Instruments that sound like they are played in this song in my opinion;
Guitar
Piano
Xylophone (for grown-ups)
Violin (played like a guitar)
chilllllllllls
I felt the same way when I was 15
Kimya Dawson's music reaches the furthest extremes of mature and childish. The product is an album that is massively disarming, hugely caring, thoughtful, hilarious, sweetly rambunctious, and calling for numerous revolutions. In the first two songs of this album it goes from singing about disturbingly deep and terrible suffering to a playful child singing along with her about a mare and a bear being friends forever.
Admittedly, this album has a song or two that aren't displays of any kind of overwhelming 'talent', but much like with Regina Spektor (an inspiration to Kimya), they only enhance the joyful, carefree, and beautifully quirky qualities that are seated at the core of what makes this album legendary.
The song 'Same Shit/Complicated' starts by bringing light to the sensitive undersides of activists, hippies, and hipsters. Then it becomes a call for the world to move towards open mindedness and acceptance of everyone. This serious and passionate call blends into Kimya's quick personal profile where we get a look at how dynamic just one person is with an overtone of acceptance. What a ride!
The song 'Driving Driving Driving' is a powerful commentary on environmental concerns. Kimya describes her own struggle with the issue and offers numerous insights into what needs to change and even some ways how that can be done. Then there is the massively fun song, 'The Library', that gives libraries their proper glory. The album ends with an awesome illustration of 'Utopian Futures'.
this is a great analysis.
Amanda Palmer closed her Austin show last night with this song...so much love and crying in that auditorium. Thank you for sharing those deepest, scariest feelings and giving words to emotions that can feel totally overwhelming. It's good to know that others are feeling the same way - and surviving.
I dont know why, bht this song stands out to me
then i thought back to before my coma, rehab in tacoma, my junkie roommates
and all that i knew how to do was put cigarettes out on myself, i took pills and i drank
uugh my life i love you kimya every time i listen to this song i tear up, choke up while singing and think about how this song has my life written all over it..minus the having a kid part, but still..so fuckin good!!
all that I knew how to do was put cigarettes out on myself. I took pills and I drank.
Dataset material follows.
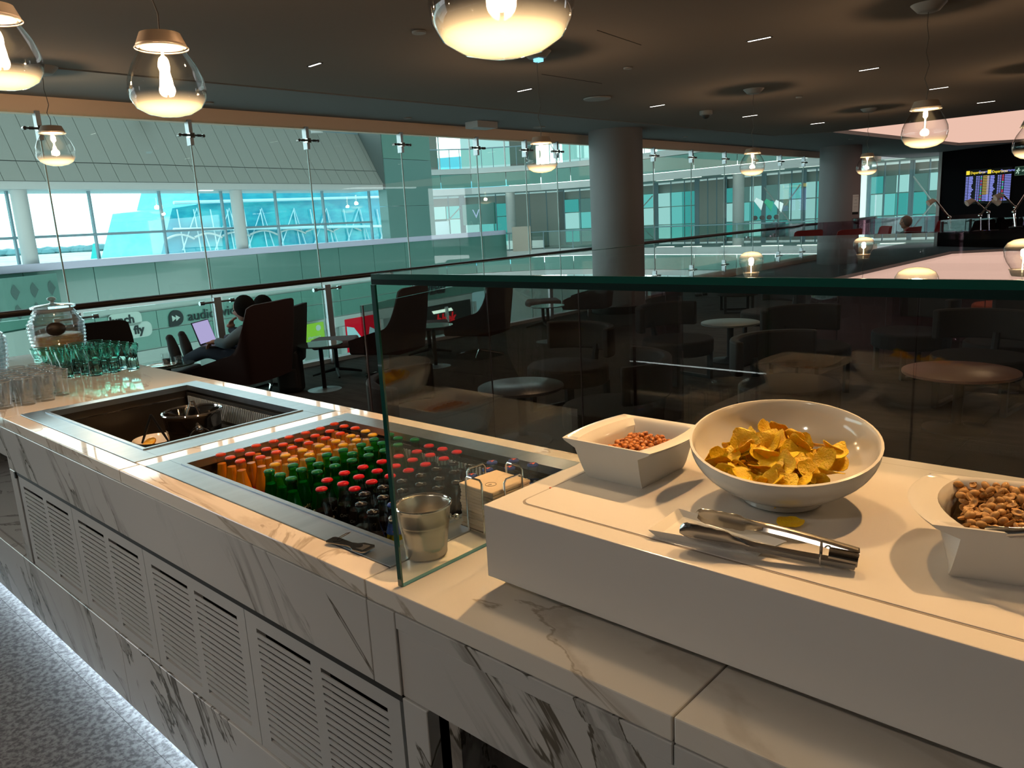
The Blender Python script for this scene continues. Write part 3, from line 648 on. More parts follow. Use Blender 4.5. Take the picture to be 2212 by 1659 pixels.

Then i thought back to when i was 15 how i was squeaky clean and i wanted to die
Everytime I play this song my friends/brother always laugh and call me crazy...I don't know why, but I don't really care either
Awesome song! I'm 17 weeks pregnant and even though I love our baby, sometimes I'm scared about what will become of the life I know and if I'll ever be able to take good care of your little one. Change is scary, but mostly wonderful.
@Ferntailwp
I feel the same way..
her baby will be so lucky to have her singing it to sleep
@ferntailwp I wish I had such a strong head on my shoulders like you when I was 15
I love you, Kimya Dawson.
This song's really touching to me since I'm right on the 15 year old verse... I just don't want to end up down that road, you know?